Re: List Building - More than one way to skin a cat
Reply #274 –
I don't think anyone would question the time and effort Kruddler puts into his analysis of list management and other discussion points. However, there's plenty to question about his methodology, assumptions and conclusions, and that's what helps make this place tick.
Again, I don't think anyone here would be unhappy if we were to draft the next Jonathan Brown, but there's a much greater chance that any club hoping for a Jonathan Brown will end up with a Jonathon Patton. Bringing in another Stephen Kernahan via trade or free agency would be far more likely to be successful.
The scuttlebutt is that we were interested in Louis Emmett but the Bulldogs snapped him up. Would the "draft a KPF" crew been happy with that? What about if the rest of the scuttlebutt is correct and he's going to be developed as a KPD?

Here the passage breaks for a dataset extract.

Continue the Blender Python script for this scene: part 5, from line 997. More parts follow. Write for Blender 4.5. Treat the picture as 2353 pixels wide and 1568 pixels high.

What annoys me about the criticism of our list management team's work at the draft is not so much the bleating about not picking a KPF, no matter how banged up or unready for AFL he might have been. It's the downplaying of the fact that we snared the best KPP in the draft. All I read is 'he can't play on 200cm KPFs', 'we only got him because he's a father-son pick', 'he won't be ready for AFL', he's too short', 'he won't be as good as Jack', 'we've put all our eggs in one basket', 'we should have drafted a KPF instead of a KPD', why didn't we draft a State league KPP?', 'we could have taken [insert any delisted rookie KPP]' ...
Drafting Harry Dean (and Jack Ison) was a masterclass in NGA player development and astute list management. That is probably why both Fox and ESPN rate our work at the draft as equal third best ... but what would they know? And they're probably following an agenda.